Im on a budget. I would like to keep everything under $400. What are the best video cards out there for $200-$300? As far as all the other components go, are they really necessary? Or can I just pop in the new graphics card and be ready to rock?

Thank you so much for your help guys!!!
 

lehtv

Elite Member
Dec 8, 2010
11,897
74
91
Have you checked what framerates you get in Ghosts?

Tom's Hardware did tests at 1280x720 on low quality, and a GTX 650 Ti got 60 fps minimum, 90 fps average. Your resolution has 10% more pixels to render, and your video card is only about 20% slower than the 650 Ti. I'd expect about 45 fps minimums, 65 fps averages with your card and resolution on low quality.

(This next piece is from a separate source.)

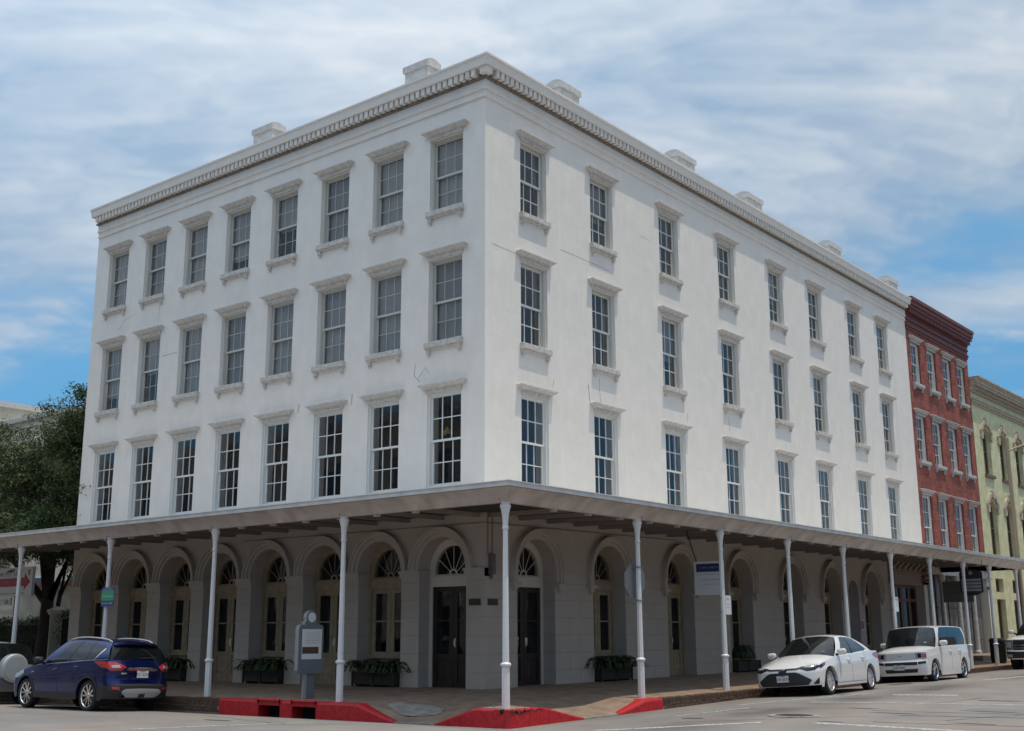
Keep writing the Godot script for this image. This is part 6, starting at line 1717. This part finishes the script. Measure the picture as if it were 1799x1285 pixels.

Tom's also tested 1680x1050 on low quality and high quality, and it seems high quality is nearly twice as demanding to run. If you want to run Ghosts on high/ultra quality at 1366x768 at smooth 60 fps, you need to upgrade your graphics card to something almost twice as powerful as the GTX 460. Asus GTX 660 DCII $180 AP ($170 AR) fits the bill nicely. Or from AMD's side, MSI R7 270 Gaming $180.

I think your CPU can handle the upgrade OK, and I don't think your PSU needs upgrading. It's not the best unit but it's powerful enough for one midrange GPU and should hold its own if you don't push it too hard. So for now, I think this is all you need to spend (unless you want an SSD). I would suggest aiming to upgrade the TV/monitor to 1080p and the CPU to an Intel i5 within a year or two.
 
Last edited:

mfenn

Elite Member
Jan 17, 2010
22,400
5
71
www.mfenn.com
Right now in World of Warcraft I max out at 60fps. Thats the absolute maximum Ive ever seen it, which I thought was just due to the game until other players informed me that they were achieving much faster framerates.

It sounds like you have vSync enabled, which is a good thing. There's no real point in getting 100 FPS when your monitor can only display 60. vSync caps the framerate at the monitor's refresh rate so that you don't get any tearing artifacts, use less power, and don't spin up your GPU fan as much.
 

monkeydelmagico

Diamond Member
Nov 16, 2011
3,961
145
106
Agree w/ Lehtv a GTX 660 fits the bill nicely.

The AMD 955 is probably a black edition and can overclock fairly easily with a couple simple bios tweaks. There are many guides for extreme tuning but a simple fsb of 210 and multi of 17 should give you a nice gain without straining a stock cooler or requiring increased voltages.
 

sm625

Diamond Member
May 6, 2011
8,172
137
106
You AMD chip is getting long in the tooth:

CPU-FR.png


An i3-4340 would put you near the top of that chart. A newer i5 would go over the top.
 
Last edited:

lehtv

Elite Member
Dec 8, 2010
11,897
74
91
That chart uses a Geforce Titan which is exactly twice as fast as a GTX 660. With that exact resolution and settings, you could expect a GTX 660 to get roughly the same framerates with all of those processors, since the best processor in that chart gets nearly twice the framerate compare to the worst.

Of course, the OP's resolution is only 60% of 1680x1050 which will shift it towards being more CPU dependent, but it will still get better framerates than what you see the X4 965 here getting with Titan.